Suppose you come to my dealership and you see a car that you really want. If I’m a salesman, what’s going to be the easiest way to get you to buy this car? By telling you it costs almost $600 per month, or just over $400?

Obviously, for the average consumer, the lower price is going to work every time. They won’t think about the fact that they’ll have to make payments for an extra 24 months. They’ll just hear the lower number and impulsively agree to it.

Dealerships know this, and these types of loans are their sneaky way of playing into our psychological limitations. By making the payments appear smaller, they know it will be that much easier to talk you into signing that dotted line.

Your Vehicle Probably Won’t Even Last that Long

There’s a good reason why auto loans have classically been 60 months: Because that’s historically been about how long you’ll want to keep your vehicle.

While most vehicles are rated to last up to 150,000 miles (or around 8 years, keep in mind that’s only if it’s been properly maintained and driven less than approximately 20,000 miles per year. Unfortunately, the general public doesn’t do either of these things, and that means there’s a good chance they’ll be looking to trade up long before 84 months.

This situation is even worse news if you buy a used vehicle. Consider if you buy one that already has between 50,000 and 100,000 miles on it. Unless you plan to drive this vehicle until it breathes its last breath of air, the loan will likely outlive the vehicle.

You’ll Pay a Higher Interest Rate

A lot of people don’t realize this, but anytime you opt for a loan that’s longer than 60 months, you’re going to pay a higher interest rate. Generally, you can expect to pay another 0.5 to 1.0 percent higher than what you would normally. 

This is because the lender knows that a higher interest rate will effectively be hidden from most people since the overall monthly payment will be lower on an 84-month loan. Therefore, they’re effectively charging you for the convenience of having the lowest payment option possible.

You’ll Pay More Interest Over Time

You don’t have to crunch the numbers on a loan with a longer term to know that you’re going to end up paying more over the life of the loan. But just in case, we crunched them anyways.

Using a free online car payment calculator from Google, an auto loan of $30,000 would cost:

  • $569 per month for 60 months at 4.5% APR = $4,169 in total interest paid
  • $493 per month for 72 months at 5.0% APR = $5,463 in total interest paid
  • $432 per month for 84 months at 5.0% APR = $6,292 in total interest paid

See the difference in interest between a 60- and 84-month loan? Now ask yourself: Is it really worth paying an extra $2,123 just so you can have a lower payment each month?

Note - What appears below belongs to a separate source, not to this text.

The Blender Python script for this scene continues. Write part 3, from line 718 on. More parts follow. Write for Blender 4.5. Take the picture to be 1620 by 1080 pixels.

You’ll Be Underwater on Your Loan

Vehicles are notorious for depreciating in value at a rapid rate. Especially in the first five years, the resale value of a car can drop by as much as 60 percent of what you paid for it brand new. Ouch!

This can create a problem for your loan. Normally, when you pay off your auto loan, you’re slowly building equity – meaning that you effectively own a higher percentage of the vehicle until the entire loan is paid back in full. But if the physical vehicle is actually worth less than what you owe, then you’re what they call “underwater”.

For example, let’s say that you bought you financed a new vehicle for $30,000 over 84 months. After 3 years of paying the loan back, you might have only paid back roughly $15,000 of that loan and still owe almost $28,000 in principal and interest. However, if the vehicle gets totaled or you need to trade it in, you might only get $20,000 leaving you approximately $8,000 in the hole.

Sticking to a loan with a shorter term will help ensure that the payment schedule is better aligned with the actual value of the vehicle as it depreciates.

What You Should Do Instead

I get it – you need a vehicle. It’s what gets you to work and lets you do errands, and there’s a good chance you probably don’t have tens of thousands of dollars lying around to pay for one with cash and avoid a loan altogether.

That’s okay – not all loans are bad. As long as you pick the one that has the best options for you, then they can be a really helpful way to buy the things you need.

Here’s what you can do to keep your auto loan under control:

Set a Budget

Buying a vehicle is no different than buying anything else. You should only buy what you can afford. Even if you plan to finance your purchase, don’t get suckered into getting something that’s way outside of your price range. Decide up front how much you’d like to spend and stick to it. 

If you’re not budgeting already, then try an app like Buxfer. Buxfer connects to all of your bank accounts and financial institutions so that you’ll always have a real-time report of all your transactions.

Buy Used

Again, vehicles are known to depreciate in value rapidly within their first few years. While that can be bad for a loan, it can be useful if you’re strategic about your purchase. The next time you’re in the market for a new ride, strongly consider buying one that’s in great shape and only 3-4 years old. You’ll pay almost half what it would have cost brand new which will give you more bang for your buck.

Look Into Leasing Options

Depending on the type of vehicle you want and what kind of deals are being offered, it’s totally possible that leasing might be a cheaper option over buying. Ask for the facts upfront and make sure you understand all of the details about a potential lease. Come up with an estimate about what the total out-of-pocket cost will be compared to a regular purchase.

Final Thoughts

Don’t be tricked into an 84-month loan just because the payments will be cheaper. Look for a vehicle that’s reasonably priced, and don’t spend any more than you need to. Keep these tips in mind, and it will make driving that new ride that much more enjoyable.